Details of the portrait will be announced at the end of January, when Vótáil 100 launches its programme for the year. Vótáil 100 is a cross-party Oireachtas group set up to mark the centenary of women getting the vote.

Minister for Heritage Josepha Madigan said her department was drawing up a programme to mark the 1918 general election, which she described as a "defining moment in modern Irish history" in which Sinn Féin eclipsed the Irish Parliamentary Party.

It will include a pop-museum exhibition curated by historian Sinéad McCoole, who previously curated the Women of 1916/Mná 1916 Exhibition. The exhibition will be showcased in the Coach House at Dublin Castle from early November 2018 to January 2019 before touring the country.

Other centenaries

Other significant centenaries which will be marked next year will include the death of John Redmond in March, the sinking of the RMS Leinster in October and the Armistice in November.

Ms Madigan said she was encouraging the public to participate in the consultation process announced by her predecessor Heather Humphreys in October.
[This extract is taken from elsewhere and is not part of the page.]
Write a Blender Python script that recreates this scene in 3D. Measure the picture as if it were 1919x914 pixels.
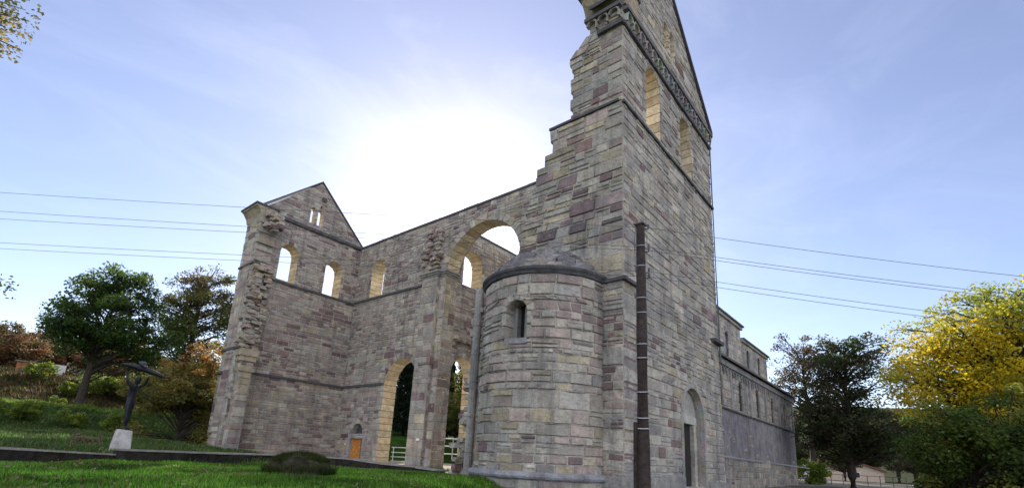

It is seeking submissions about how the second half of the decade of centenaries – which includes the War of Independence and the Civil War – should be remembered. The closing date is the end of January.

Ms Madigan said the involvement of local authorities in the Easter Rising commemoration programme was a success and she intended to replicate it in the remaining years of the decade of centenaries.

“I am of the view that local authorities will have a key role over the remainder of the decade in supporting engagement and facilitation in local communities and in developing suitable commemorative initiatives at county level in line with the national commemorative programme,” she said.

“I am currently considering how the local authorities can be supported in this role.”